Per cui la conclusione dovrebbe essere l’inattendibilità della prima tesi di Barzini: ossia, non è vero che la diffusione di alcuni principi è proporzionale al numero delle copie vendute di un giornale. Una conferma di questo viene dal numero degli elettori che si astengono dal voto. Quali principi seguono gli astensionisti? Da quale giornale tali principi sono propugnati?
Lo stesso Barzini senior, scomparso nel 1947, poté constatare la fallibilità della sua teoria via via che l’Italia perdeva la seconda guerra mondiale, e soprattutto il 25 luglio 1943 quando la massa degli italiani, forzatamente costretta fino a quel giorno a seguire la stampa filofascista, scese in piazza demolendo tutte le insegne del regime e dimostrando che non condivideva affatto quei principi.

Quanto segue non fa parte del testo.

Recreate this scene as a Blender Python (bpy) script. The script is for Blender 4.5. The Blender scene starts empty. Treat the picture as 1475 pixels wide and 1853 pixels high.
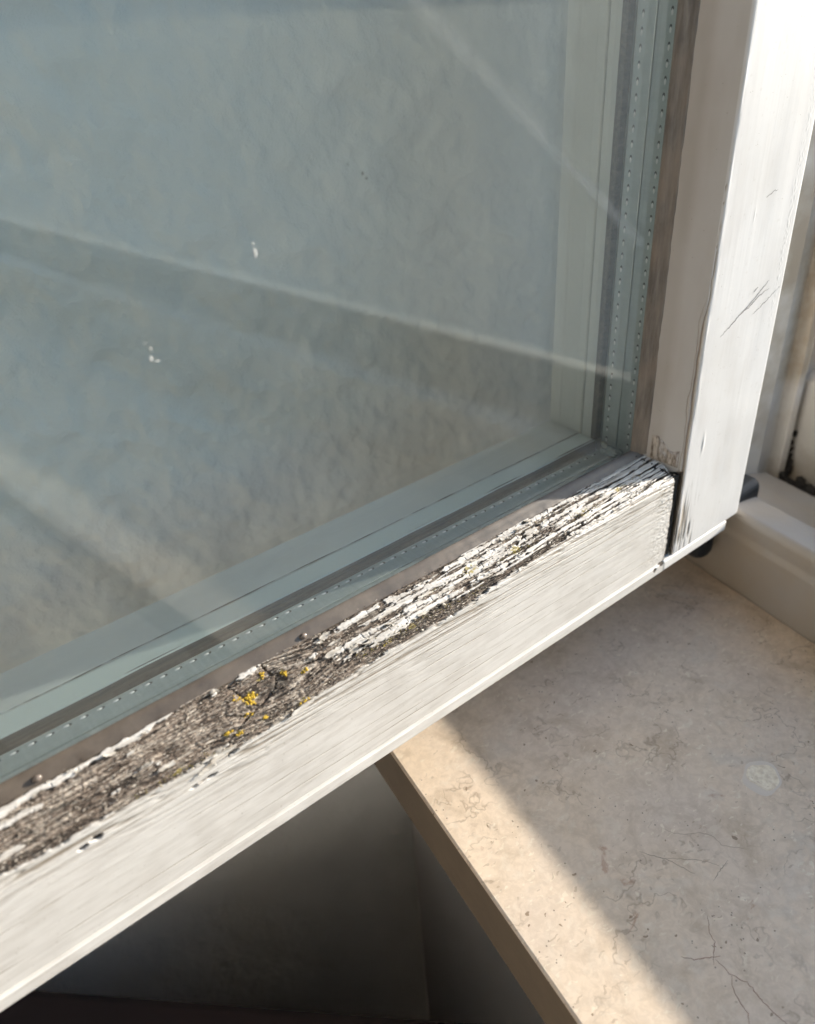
import bpy, bmesh, math, random
import numpy as np
from mathutils import Vector, Matrix

SC = bpy.context.scene
COL = SC.collection
MM = 0.001
# ------------------------------------------------------------------ camera
# World axes: X runs along the bottom rail towards the hinge, Y goes through the glass, Z is up; the lens is at the origin.
cam_d = bpy.data.cameras.new('camera')
cam = bpy.data.objects.new('camera', cam_d)
COL.objects.link(cam)
Rx = Vector((0.78034535, -0.62268563, -0.05765201))
Up = Vector((0.37758669, 0.39567804, 0.83717810))
Fw = Vector((0.49848714, 0.67505667, -0.54388332))
m3 = Matrix((Rx, Up, -Fw)).transposed()
cam.matrix_world = m3.to_4x4()
cam_d.sensor_fit = 'VERTICAL'
cam_d.sensor_height = 36.0
cam_d.sensor_width = 36.0
cam_d.lens = 36.0 * 1450.0 / 1853.0
cam_d.clip_start = 0.01
cam_d.clip_end = 20000.0
cam_d.dof.use_dof = True
cam_d.dof.focus_distance = 0.285
cam_d.dof.aperture_fstop = 10.0
SC.camera = cam
# ------------------------------------------------------------------ sky and sun
SUN_EL = math.radians(14.3)
SUN_AZ = math.atan2(-0.215, 1.0)           # angle of the sun's horizontal direction from +X
world = bpy.data.worlds.new('World')
SC.world = world
world.use_nodes = True
wn = world.node_tree.nodes
wl = world.node_tree.links
wn.clear()
sky = wn.new('ShaderNodeTexSky')
sky.sky_type = 'NISHITA'
sky.sun_disc = False
sky.sun_elevation = SUN_EL
sky.sun_rotation = math.radians(90.0) - SUN_AZ
sky.altitude = 300.0
sky.air_density = 1.0
sky.dust_density = 0.9
sky.ozone_density = 1.1
bg = wn.new('ShaderNodeBackground')
bg.inputs['Strength'].default_value = 0.14
wo = wn.new('ShaderNodeOutputWorld')
wl.new(sky.outputs[0], bg.inputs[0])
wl.new(bg.outputs[0], wo.inputs[0])
sun_d = bpy.data.lights.new('sun', 'SUN')
sun_d.energy = 3.5
sun_d.angle = math.radians(0.55)
sun_d.color = (1.0, 0.92, 0.80)
sun = bpy.data.objects.new('sun', sun_d)
COL.objects.link(sun)
sdir = Vector((math.cos(SUN_AZ) * math.cos(SUN_EL), math.sin(SUN_AZ) * math.cos(SUN_EL), math.sin(SUN_EL)))
sun.rotation_euler = (-sdir).to_track_quat('-Z', 'Y').to_euler()
SC.view_settings.view_transform = 'Standard'
SC.view_settings.look = 'None'
SC.view_settings.gamma = 1.0
SC.view_settings.exposure = 1.76
SC.cycles.use_denoising = True
SC.cycles.max_bounces = 12
SC.cycles.diffuse_bounces = 6
SC.cycles.transparent_max_bounces = 24
SC.cycles.glossy_bounces = 6
SC.cycles.sample_clamp_indirect = 6.0
SC.cycles.caustics_reflective = False
SC.cycles.caustics_refractive = False

# ------------------------------------------------------------------ helpers
TH = math.radians(80.45872)
NW = np.array([math.sin(TH), -math.cos(TH), 0.0])      # u: out through the window
WD = np.array([math.cos(TH), math.sin(TH), 0.0])       # t: along the window wall
def UT(u, t, z):
    return (NW[0] * u + WD[0] * t, NW[1] * u + WD[1] * t, z)
rng = np.random.RandomState(7)
random.seed(7)

def link(name, me, mat=None, parent=None, label=None, category=None, kind=None, group=None, smooth=False):
    o = bpy.data.objects.new(name, me)
    COL.objects.link(o)
    if mat is not None and len(me.materials) == 0:
        me.materials.append(mat)
    if parent is not None:
        o.parent = parent
    if label: o['label'] = label
    if category: o['category'] = category
    if kind: o['kind'] = kind
    if group: o['group'] = group
    if smooth:
        me.polygons.foreach_set('use_smooth', [True] * len(me.polygons))
    return o
def thing(name, label, category, loc=(0, 0, 0)):
    o = bpy.data.objects.new(name, None)
    COL.objects.link(o)
    o.empty_display_size = 0.02
    o.location = [c * MM for c in loc]
    o['label'] = label
    o['category'] = category
    return o
def mesh_py(name, verts, faces):
    me = bpy.data.meshes.new(name)
    me.from_pydata([(v[0] * MM, v[1] * MM, v[2] * MM) for v in verts], [], faces)
    me.update()
    return me
def box_mesh(name, x0, x1, y0, y1, z0, z1, bev=0.0, seg=2, f=None):
    bm = bmesh.new()
    vs = [bm.verts.new((x, y, z)) for x in (x0, x1) for y in (y0, y1) for z in (z0, z1)]
    for q in ((0, 1, 3, 2), (4, 6, 7, 5), (0, 4, 5, 1), (2, 3, 7, 6), (0, 2, 6, 4), (1, 5, 7, 3)):
        bm.faces.new([vs[i] for i in q])
    bmesh.ops.recalc_face_normals(bm, faces=bm.faces[:])
    if bev > 0:
        bmesh.ops.bevel(bm, geom=bm.edges[:], offset=bev, segments=seg, profile=0.5, affect='EDGES')
    for v in bm.verts:
        p = f(*v.co) if f else v.co
        v.co = (p[0] * MM, p[1] * MM, p[2] * MM)
    bmesh.ops.recalc_face_normals(bm, faces=bm.faces[:])
    me = bpy.data.meshes.new(name)
    bm.to_mesh(me); bm.free()
    return me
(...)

Il secondo motivo per il quale Barzini sosteneva che il giornale moderno deve avere una grande circolazione, o comunque una «sufficiente circolazione», consiste nel fatto che solo in tal modo la stampa può sottrarsi alla necessità di ricorrere a finanziamenti di imprese industriali che, tramite essa, potrebbero influenzare, nel proprio interesse, l’opinione pubblica. Non esiste nulla di più attuale, oggi, di questo timore espresso da Barzini. Anzi, allora era un timore, oggi è una consolidata certezza, ovvero la realtà che vanifica e smentisce, purtroppo, anche la sua prima tesi, illustrata con il proverbio della predica inutile nella chiesa vuota.
Perché non è vero che una sufficiente, ma anche una vastissima diffusione dei giornali evita la necessità di ricorrere ai finanziamenti di industriali interessati. Negli ultimi decenni si è rivelato esattamente il contrario, in quanto più un giornale è diffuso, più suscita gli appetiti e gli interessi di gruppi industriali, bancari, finanziari, e non riesce a sottrarsi al loro abbraccio reso possibile da leggi che questi stessi gruppi ottengono esercitando la loro influenza anche su partiti e movimenti politici.

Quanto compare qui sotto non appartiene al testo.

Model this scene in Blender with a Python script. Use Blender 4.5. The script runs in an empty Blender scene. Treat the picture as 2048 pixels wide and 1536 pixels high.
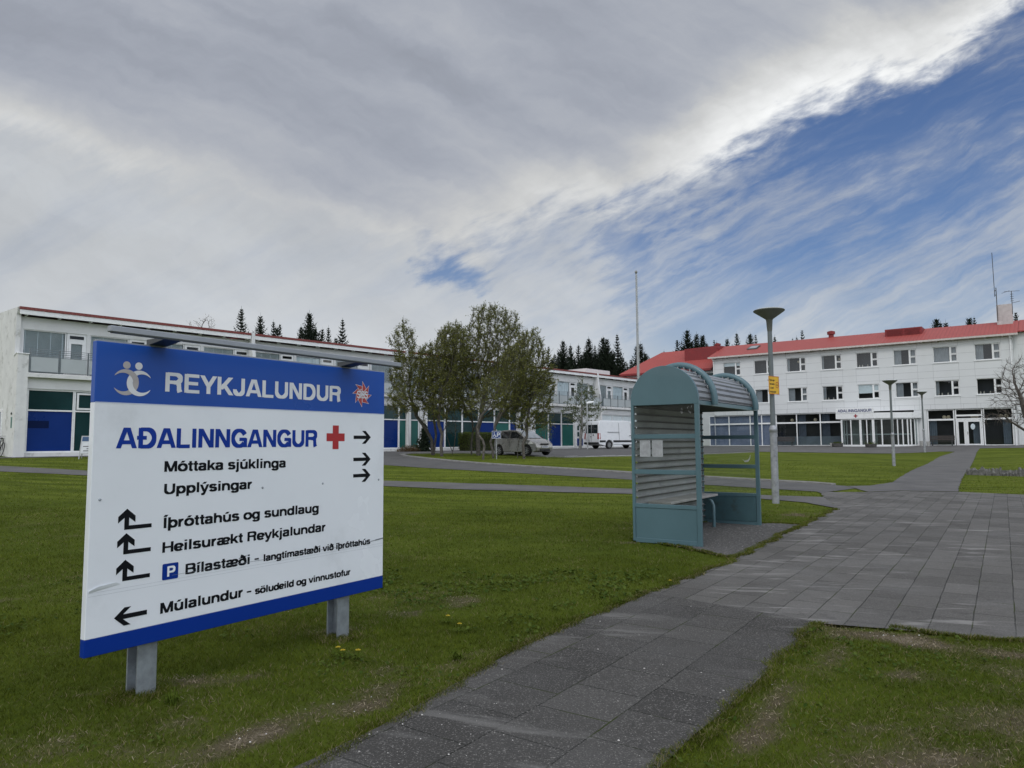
import bpy, math, random
import numpy as np
from mathutils import Vector, Matrix
from mathutils.geometry import delaunay_2d_cdt

random.seed(7)
SC = bpy.context.scene
COL = SC.collection
PI = math.pi
R = math.radians

# ------------------------------------------------------------------ camera
def make_camera():
    cam = bpy.data.cameras.new('camera')
    cam.sensor_fit = 'HORIZONTAL'
    cam.sensor_width = 36.0
    cam.lens = 36.0 * 1436 / 2048
    cam.clip_start = 0.05
    cam.clip_end = 3000
    ob = bpy.data.objects.new('camera', cam)
    COL.objects.link(ob)
    p, r = R(4.732), 0.0058
    F = Vector((0, math.cos(p), math.sin(p)))
    U = Vector((0, -math.sin(p), math.cos(p)))
    X = Vector((1, 0, 0))
    rx = X * math.cos(r) - U * math.sin(r)
    up = U * math.cos(r) + X * math.sin(r)
    m = Matrix((rx, up, -F)).transposed().to_4x4()
    m.translation = Vector((0, 0, 1.55))
    ob.matrix_world = m
    SC.camera = ob
make_camera()

SC.view_settings.view_transform = 'Standard'
SC.view_settings.look = 'None'
SC.view_settings.gamma = 1.0
SC.view_settings.exposure = 0.0
SC.view_settings.use_curve_mapping = False
SC.cycles.max_bounces = 7
SC.cycles.transparent_max_bounces = 12
SC.cycles.sample_clamp_indirect = 4.0

SUN_EL = R(48)
SUN_ROT = R(203)

# ------------------------------------------------------------------ node helpers
class NT:
    """small wrapper for building node trees"""
    def __init__(s, tree):
        s.t = tree
        s.n = tree.nodes
        s.l = tree.links
    def add(s, typ, **kw):
        n = s.n.new(typ)
        for k, v in kw.items():
            setattr(n, k, v)
        return n
    def put(s, sock, v):
        if isinstance(v, bpy.types.NodeSocket):
            s.l.new(v, sock)
        elif v is not None:
            if sock.type == 'RGBA' and len(v) == 3:
                v = (*v, 1)
            sock.default_value = v
    def m(s, op, a, b=None, c=None, clamp=False):
        n = s.add('ShaderNodeMath', operation=op, use_clamp=clamp)
        s.put(n.inputs[0], a)
        if b is not None: s.put(n.inputs[1], b)
        if c is not None: s.put(n.inputs[2], c)
        return n.outputs[0]
    def vm(s, op, a, b=None, sc=None):
        n = s.add('ShaderNodeVectorMath', operation=op)
        s.put(n.inputs[0], a)
        if b is not None: s.put(n.inputs[1], b)
        if sc is not None: s.put(n.inputs['Scale'], sc)
        return n.outputs['Value'] if op in ('DOT_PRODUCT', 'LENGTH') else n.outputs[0]
    def xyz(s, x, y, z=0.0):
        n = s.add('ShaderNodeCombineXYZ')
        s.put(n.inputs[0], x); s.put(n.inputs[1], y); s.put(n.inputs[2], z)
        return n.outputs[0]
    def sep(s, v):
        n = s.add('ShaderNodeSeparateXYZ'); s.put(n.inputs[0], v)
        return n.outputs
    def noise(s, v, scale=5, detail=4, rough=.5, col=False, dist=0.0, lac=2.0):
        n = s.add('ShaderNodeTexNoise')
        s.put(n.inputs['Vector'], v)
        n.inputs['Scale'].default_value = scale
        n.inputs['Detail'].default_value = detail
        n.inputs['Roughness'].default_value = rough
        n.inputs['Distortion'].default_value = dist
        n.inputs['Lacunarity'].default_value = lac
        return n.outputs['Color'] if col else n.outputs['Fac']
    def step(s, v, a, b, lo=0.0, hi=1.0, smooth=True):
        n = s.add('ShaderNodeMapRange')
        n.interpolation_type = 'SMOOTHSTEP' if smooth else 'LINEAR'
        s.put(n.inputs['Value'], v)
        for k, q in zip(('From Min', 'From Max', 'To Min', 'To Max'), (a, b, lo, hi)):
            s.put(n.inputs[k], q)
        return n.outputs[0]
    def mix(s, f, a, b, mode='MIX'):
        n = s.add('ShaderNodeMix', data_type='RGBA', blend_type=mode)
        s.put(n.inputs[0], f); s.put(n.inputs[6], a); s.put(n.inputs[7], b)
        return n.outputs[2]
    def ramp(s, f, stops, interp='LINEAR'):
        n = s.add('ShaderNodeValToRGB')
        cr = n.color_ramp
        cr.interpolation = interp
        while len(cr.elements) < len(stops):
            cr.elements.new(0.5)
        for e, (p, c) in zip(cr.elements, stops):
            e.position = p
            e.color = (c, c, c, 1) if isinstance(c, (int, float)) else (*c, 1)
        s.put(n.inputs[0], f)
        return n.outputs[0]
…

Oggi i giornali più diffusi in Italia, ossia le testate che vendono di più, singolarmente e nel complesso, appartengono a gruppi bancari, finanziari e industriali. Nel 2010, l’ordine di servizio diffuso dal grande Luigi Barzini nel 1932, quasi 80 anni fa, va rivoltato: «I principi, i sentimenti, la fede propugnati da un giornale sono inversamente proporzionali al numero delle loro copie vendute». La spiegazione è semplicissima: i giornali «padronali» devono perseguire fini di lucro, commerciali, speculativi, non rispettosi dell’interesse dei lettori.

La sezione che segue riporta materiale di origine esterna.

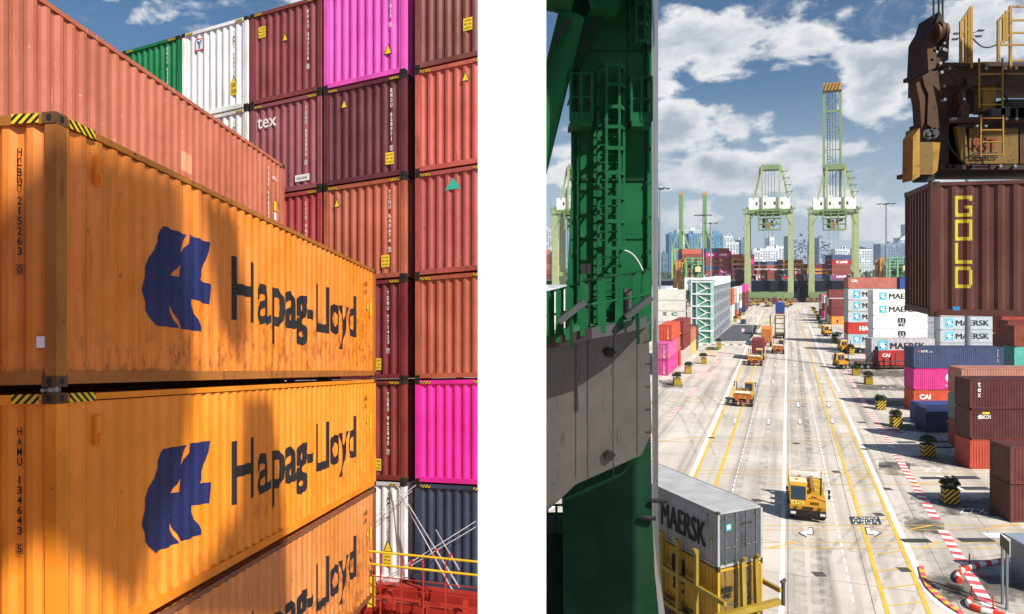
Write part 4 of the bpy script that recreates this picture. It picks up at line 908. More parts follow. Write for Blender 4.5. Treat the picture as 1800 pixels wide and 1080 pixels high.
# ================================================================= YARD: CONTAINER STACKS
ORD = ['bottom', 'second', 'third', 'fourth', 'fifth', 'sixth', 'seventh']
def star(r, x, z, s, face='y0'):
    rect(r, x, z, x + s, z + s, CYAN, face, 'emblem', .01)
    pts = []
    for i in range(14):
        a = math.pi / 2 + i * math.pi / 7; q = s * (.42 if i % 2 == 0 else .17); pts.append((x + s / 2 + q * math.cos(a), z + s / 2 + q * math.sin(a)))
    shape(r, pts, WHITEP, face, 'emblem', .014)
def msk(r, x=1.3, s=1.75, w=6.3):
    star(r, x, .6, s); letter(r, 'MAERSK', x + s + .55, .85, 1.2, w, m=BLACKP, bold=.02, out=.02)
def msc(r):
    letter(r, 'm', 5.6, 1.45, .95, 1.5, m=BLACKP, bold=.03, out=.02); letter(r, 'sc', 5.6, .5, .68, 1.5, m=BLACKP, bold=.03, out=.02); rect(r, 5.4, 1.28, 7.3, 1.38, BLACKP, out=.01)
    for i in range(2): vletter(r, 'MEDU 91', .9 + .35 * i, 2.5, .17, .12, 'y0', BLACKP, .24)
def hl(r):
    q = [(x * .42 + .9, z * .75 + .1) for x, z in LOGO]; shape(r, q, NAVY, out=.01); letter(r, 'Hapag-Lloyd', 4.2, .7, 1.5, 7.2, m=BLACKP, bold=.04, out=.01)
def one(r): letter(r, 'ONE', 4.9, .75, 1.5, 5.0, m=WHITEP, bold=.06, out=.01)
def stackR(px, yb, tiers, name, L=12.19, h=2.9, lod=1, W=2.44):
    base = G(px, yb); n = len(tiers); out = []
    for i, t in enumerate(tiers):
        hexs, desc, fn = (t + (None,))[:3]
        r = container(f"{desc}, {ORD[i]} tier, {name}", hexs, (base.x, base.y, i * h), 0, L, W, h - .03, lod, None, None, .2)
        if fn: fn(r)
        out.append(r)
    return out
def stackL(px, yb, tiers, name, L=12.19, h=2.9, lod=1, serial=True, doors=None):
    base = G(px, yb)
    for i, t in enumerate(tiers):
        hexs, desc = t[:2]
        r = container(f"{desc}, {ORD[i]} tier, {name}", hexs, (base.x, base.y, i * h), math.pi / 2 - ANG, L, 2.44, h - .03, lod, doors, None, .2)
        if serial: vletter(r, 'TCLU48213', 1.75, 2.4, .19, .15, 'x0', WHITEP, .22); rect(r, 1.62, .3, 1.95, .6, YEL, 'x0')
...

Ormai i principi, i sentimenti, la fede cui si riferiva Barzini possono essere osservati e propugnati dai giornali indipendentemente dalla loro diffusione o, addirittura, solo nei casi in cui quest’ultima è limitata, cioè quando non suscita appetiti, interessi, manovre legali e illegali dirette ad appropriarsene per aumentare i propri affari.